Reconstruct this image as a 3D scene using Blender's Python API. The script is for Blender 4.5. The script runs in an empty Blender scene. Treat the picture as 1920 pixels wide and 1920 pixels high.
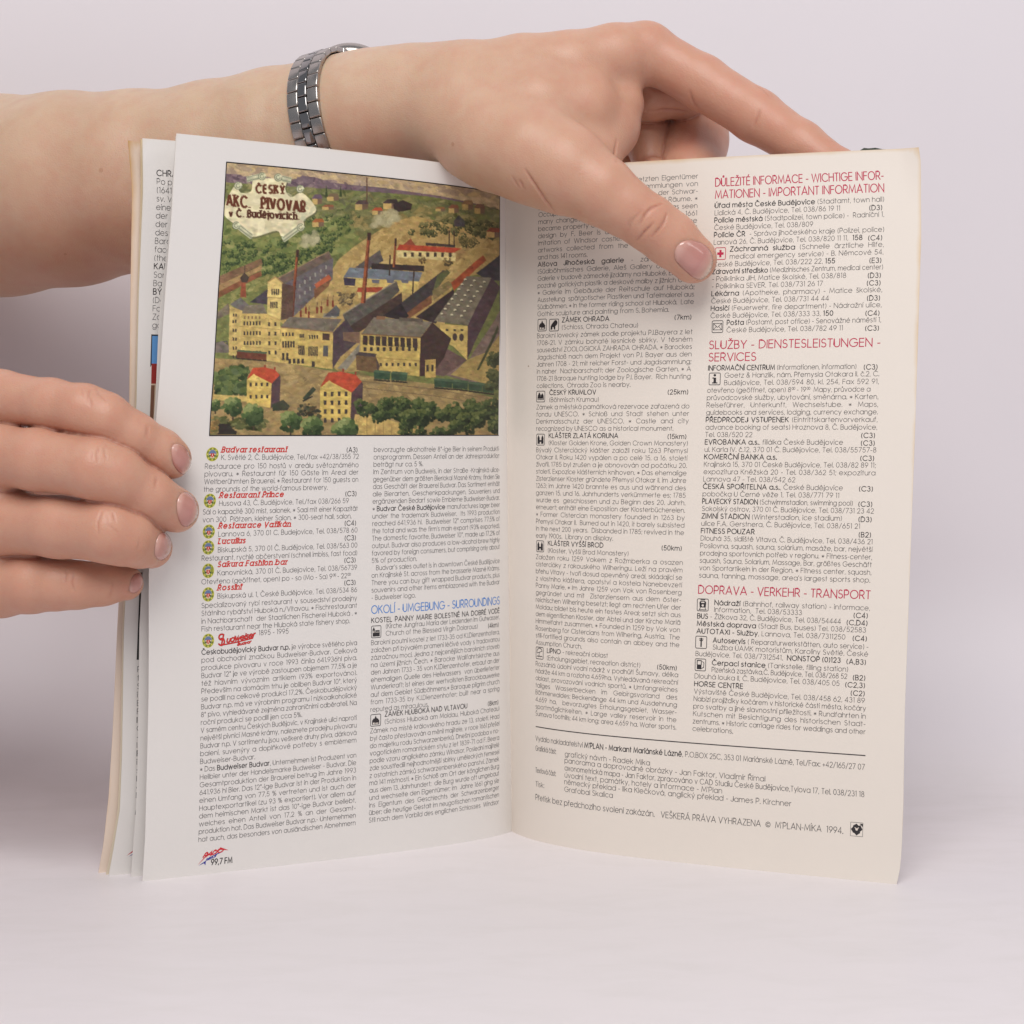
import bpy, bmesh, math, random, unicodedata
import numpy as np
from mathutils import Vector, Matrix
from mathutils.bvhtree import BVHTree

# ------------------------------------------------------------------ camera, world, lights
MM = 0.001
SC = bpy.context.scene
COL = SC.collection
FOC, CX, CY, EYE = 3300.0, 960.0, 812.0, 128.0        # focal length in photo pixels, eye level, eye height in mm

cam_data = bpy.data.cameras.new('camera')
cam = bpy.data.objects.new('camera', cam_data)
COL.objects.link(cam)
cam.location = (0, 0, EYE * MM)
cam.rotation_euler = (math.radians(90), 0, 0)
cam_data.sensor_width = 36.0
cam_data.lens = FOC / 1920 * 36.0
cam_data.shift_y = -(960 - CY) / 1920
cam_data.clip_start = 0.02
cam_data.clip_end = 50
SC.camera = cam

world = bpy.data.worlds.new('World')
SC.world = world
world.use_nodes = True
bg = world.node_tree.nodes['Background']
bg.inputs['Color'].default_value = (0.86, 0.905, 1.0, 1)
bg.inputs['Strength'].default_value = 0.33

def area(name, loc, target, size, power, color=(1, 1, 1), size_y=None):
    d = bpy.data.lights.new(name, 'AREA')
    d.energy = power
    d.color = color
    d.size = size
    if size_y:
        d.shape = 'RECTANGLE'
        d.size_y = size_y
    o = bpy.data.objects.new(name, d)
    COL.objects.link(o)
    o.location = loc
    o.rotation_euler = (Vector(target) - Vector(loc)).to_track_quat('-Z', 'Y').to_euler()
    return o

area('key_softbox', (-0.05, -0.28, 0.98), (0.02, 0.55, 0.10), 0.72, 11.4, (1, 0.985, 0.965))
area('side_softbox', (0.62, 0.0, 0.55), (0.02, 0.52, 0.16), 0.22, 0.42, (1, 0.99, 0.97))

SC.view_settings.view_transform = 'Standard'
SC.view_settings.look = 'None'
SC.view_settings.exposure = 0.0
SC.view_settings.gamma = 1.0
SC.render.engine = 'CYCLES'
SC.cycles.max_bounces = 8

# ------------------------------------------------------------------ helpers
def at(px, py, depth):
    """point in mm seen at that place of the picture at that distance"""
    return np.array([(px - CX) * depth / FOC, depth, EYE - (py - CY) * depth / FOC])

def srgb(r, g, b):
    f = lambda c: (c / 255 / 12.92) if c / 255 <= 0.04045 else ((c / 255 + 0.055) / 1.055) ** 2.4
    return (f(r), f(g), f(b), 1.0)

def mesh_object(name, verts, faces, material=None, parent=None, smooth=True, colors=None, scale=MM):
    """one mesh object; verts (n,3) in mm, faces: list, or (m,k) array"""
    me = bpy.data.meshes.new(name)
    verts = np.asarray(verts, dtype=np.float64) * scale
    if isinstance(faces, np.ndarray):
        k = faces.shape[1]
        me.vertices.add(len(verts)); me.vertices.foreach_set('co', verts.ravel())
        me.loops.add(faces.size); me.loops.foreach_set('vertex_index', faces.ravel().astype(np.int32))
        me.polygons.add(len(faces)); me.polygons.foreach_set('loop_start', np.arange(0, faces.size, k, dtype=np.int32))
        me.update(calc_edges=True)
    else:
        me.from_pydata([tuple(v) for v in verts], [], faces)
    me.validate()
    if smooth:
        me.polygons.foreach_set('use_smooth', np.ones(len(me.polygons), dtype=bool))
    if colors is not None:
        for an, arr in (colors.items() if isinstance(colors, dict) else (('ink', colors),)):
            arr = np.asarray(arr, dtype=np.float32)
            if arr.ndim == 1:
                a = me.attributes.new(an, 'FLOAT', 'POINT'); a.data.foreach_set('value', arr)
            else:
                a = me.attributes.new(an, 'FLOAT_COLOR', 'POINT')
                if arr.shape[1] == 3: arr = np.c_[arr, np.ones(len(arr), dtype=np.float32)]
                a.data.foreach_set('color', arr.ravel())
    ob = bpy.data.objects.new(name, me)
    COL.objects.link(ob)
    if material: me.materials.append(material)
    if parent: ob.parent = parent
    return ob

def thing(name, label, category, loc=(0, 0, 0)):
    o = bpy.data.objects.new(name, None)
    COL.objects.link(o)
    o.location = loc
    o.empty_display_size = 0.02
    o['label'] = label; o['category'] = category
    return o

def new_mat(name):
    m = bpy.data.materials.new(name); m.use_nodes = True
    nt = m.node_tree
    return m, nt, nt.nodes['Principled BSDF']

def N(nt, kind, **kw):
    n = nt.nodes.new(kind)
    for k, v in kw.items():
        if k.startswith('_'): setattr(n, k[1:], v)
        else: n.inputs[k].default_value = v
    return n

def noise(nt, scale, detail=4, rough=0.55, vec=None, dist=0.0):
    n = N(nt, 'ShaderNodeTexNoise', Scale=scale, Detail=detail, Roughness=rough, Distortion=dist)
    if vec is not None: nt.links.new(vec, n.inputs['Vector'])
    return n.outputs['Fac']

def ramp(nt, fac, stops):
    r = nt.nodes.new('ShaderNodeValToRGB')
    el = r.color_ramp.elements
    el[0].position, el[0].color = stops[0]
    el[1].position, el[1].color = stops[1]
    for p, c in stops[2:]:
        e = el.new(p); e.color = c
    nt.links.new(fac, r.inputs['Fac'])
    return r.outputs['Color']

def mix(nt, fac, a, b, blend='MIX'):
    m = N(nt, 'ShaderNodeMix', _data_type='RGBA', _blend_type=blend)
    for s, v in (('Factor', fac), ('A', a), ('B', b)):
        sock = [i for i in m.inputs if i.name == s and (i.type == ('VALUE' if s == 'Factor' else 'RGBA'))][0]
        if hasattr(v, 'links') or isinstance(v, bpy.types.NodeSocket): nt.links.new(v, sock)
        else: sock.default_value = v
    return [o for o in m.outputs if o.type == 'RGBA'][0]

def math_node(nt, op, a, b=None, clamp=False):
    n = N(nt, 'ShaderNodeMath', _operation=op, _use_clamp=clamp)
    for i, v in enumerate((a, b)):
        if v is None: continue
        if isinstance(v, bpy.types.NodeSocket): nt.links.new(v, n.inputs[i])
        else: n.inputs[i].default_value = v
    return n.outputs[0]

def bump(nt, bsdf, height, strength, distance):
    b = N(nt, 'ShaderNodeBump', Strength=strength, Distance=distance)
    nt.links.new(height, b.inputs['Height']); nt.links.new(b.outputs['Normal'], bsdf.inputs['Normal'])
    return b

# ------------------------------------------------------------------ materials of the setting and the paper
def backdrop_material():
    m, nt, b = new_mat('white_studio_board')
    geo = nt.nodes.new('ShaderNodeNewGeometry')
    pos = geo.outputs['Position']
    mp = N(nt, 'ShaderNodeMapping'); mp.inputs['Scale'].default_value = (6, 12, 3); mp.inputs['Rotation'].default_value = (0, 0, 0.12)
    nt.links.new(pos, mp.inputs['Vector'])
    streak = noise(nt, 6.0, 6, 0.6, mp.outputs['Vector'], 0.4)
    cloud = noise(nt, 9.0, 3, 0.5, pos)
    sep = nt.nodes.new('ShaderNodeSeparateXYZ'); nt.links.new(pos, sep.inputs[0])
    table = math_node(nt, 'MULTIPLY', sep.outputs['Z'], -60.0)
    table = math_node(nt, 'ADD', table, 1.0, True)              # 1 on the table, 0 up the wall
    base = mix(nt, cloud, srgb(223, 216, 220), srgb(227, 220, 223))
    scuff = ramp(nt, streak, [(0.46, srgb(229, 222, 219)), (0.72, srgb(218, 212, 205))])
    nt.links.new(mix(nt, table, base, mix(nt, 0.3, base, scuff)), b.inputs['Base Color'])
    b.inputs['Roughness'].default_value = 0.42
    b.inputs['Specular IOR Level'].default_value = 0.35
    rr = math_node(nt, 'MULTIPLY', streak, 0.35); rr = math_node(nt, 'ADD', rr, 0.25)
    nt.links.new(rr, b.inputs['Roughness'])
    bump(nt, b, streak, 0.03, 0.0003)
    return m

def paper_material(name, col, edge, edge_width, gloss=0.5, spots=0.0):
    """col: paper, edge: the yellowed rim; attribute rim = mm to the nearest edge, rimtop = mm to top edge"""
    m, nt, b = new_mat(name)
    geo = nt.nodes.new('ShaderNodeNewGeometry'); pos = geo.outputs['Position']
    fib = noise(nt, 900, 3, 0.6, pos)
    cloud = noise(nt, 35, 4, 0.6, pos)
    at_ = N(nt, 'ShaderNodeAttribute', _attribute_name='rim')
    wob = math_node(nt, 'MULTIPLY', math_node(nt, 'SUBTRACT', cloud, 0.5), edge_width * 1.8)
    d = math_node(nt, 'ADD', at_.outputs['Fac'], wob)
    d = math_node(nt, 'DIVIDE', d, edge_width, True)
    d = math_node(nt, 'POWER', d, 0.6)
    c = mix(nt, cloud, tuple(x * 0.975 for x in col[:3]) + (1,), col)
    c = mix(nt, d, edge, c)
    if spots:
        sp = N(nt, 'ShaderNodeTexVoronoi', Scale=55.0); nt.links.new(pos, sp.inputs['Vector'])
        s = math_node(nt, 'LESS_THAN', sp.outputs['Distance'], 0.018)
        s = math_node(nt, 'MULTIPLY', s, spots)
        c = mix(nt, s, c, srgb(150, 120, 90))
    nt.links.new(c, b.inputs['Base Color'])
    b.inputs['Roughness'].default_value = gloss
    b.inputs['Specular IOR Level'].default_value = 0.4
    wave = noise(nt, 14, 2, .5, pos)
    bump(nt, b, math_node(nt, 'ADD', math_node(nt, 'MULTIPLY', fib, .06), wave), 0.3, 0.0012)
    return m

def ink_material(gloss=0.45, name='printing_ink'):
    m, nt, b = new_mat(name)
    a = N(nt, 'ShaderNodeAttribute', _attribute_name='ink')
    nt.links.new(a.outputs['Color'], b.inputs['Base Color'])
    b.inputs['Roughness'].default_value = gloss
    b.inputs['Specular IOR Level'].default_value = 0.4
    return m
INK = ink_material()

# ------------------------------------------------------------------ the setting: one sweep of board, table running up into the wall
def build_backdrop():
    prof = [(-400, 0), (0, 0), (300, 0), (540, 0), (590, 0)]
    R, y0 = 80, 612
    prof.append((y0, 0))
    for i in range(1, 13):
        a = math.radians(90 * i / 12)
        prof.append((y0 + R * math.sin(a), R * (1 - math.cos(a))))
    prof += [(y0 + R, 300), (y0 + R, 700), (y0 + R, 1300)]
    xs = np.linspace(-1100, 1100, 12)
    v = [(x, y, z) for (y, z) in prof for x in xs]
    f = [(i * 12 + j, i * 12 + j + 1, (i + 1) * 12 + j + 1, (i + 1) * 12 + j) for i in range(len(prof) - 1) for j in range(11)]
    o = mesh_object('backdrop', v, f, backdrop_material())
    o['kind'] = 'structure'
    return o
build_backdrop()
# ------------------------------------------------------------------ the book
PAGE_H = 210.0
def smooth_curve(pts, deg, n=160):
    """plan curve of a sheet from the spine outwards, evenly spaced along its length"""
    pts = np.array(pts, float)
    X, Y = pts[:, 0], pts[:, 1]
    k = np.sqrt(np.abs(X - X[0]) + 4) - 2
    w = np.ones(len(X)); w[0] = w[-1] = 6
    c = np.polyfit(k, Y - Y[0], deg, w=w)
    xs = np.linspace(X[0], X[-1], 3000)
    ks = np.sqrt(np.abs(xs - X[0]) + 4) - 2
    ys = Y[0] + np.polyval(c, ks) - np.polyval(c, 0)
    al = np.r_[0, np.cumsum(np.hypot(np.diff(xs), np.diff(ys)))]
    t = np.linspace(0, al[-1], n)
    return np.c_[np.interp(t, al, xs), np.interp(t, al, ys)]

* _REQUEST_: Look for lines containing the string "pixels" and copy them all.

* _EXPECTED OUTPUT_:
Reconstruct this image as a 3D scene using Blender's Python API. The script is for Blender 4.5. The script runs in an empty Blender scene. Treat the picture as 1920 pixels wide and 1920 pixels high.
FOC, CX, CY, EYE = 3300.0, 960.0, 812.0, 128.0        # focal length in photo pixels, eye level, eye height in mm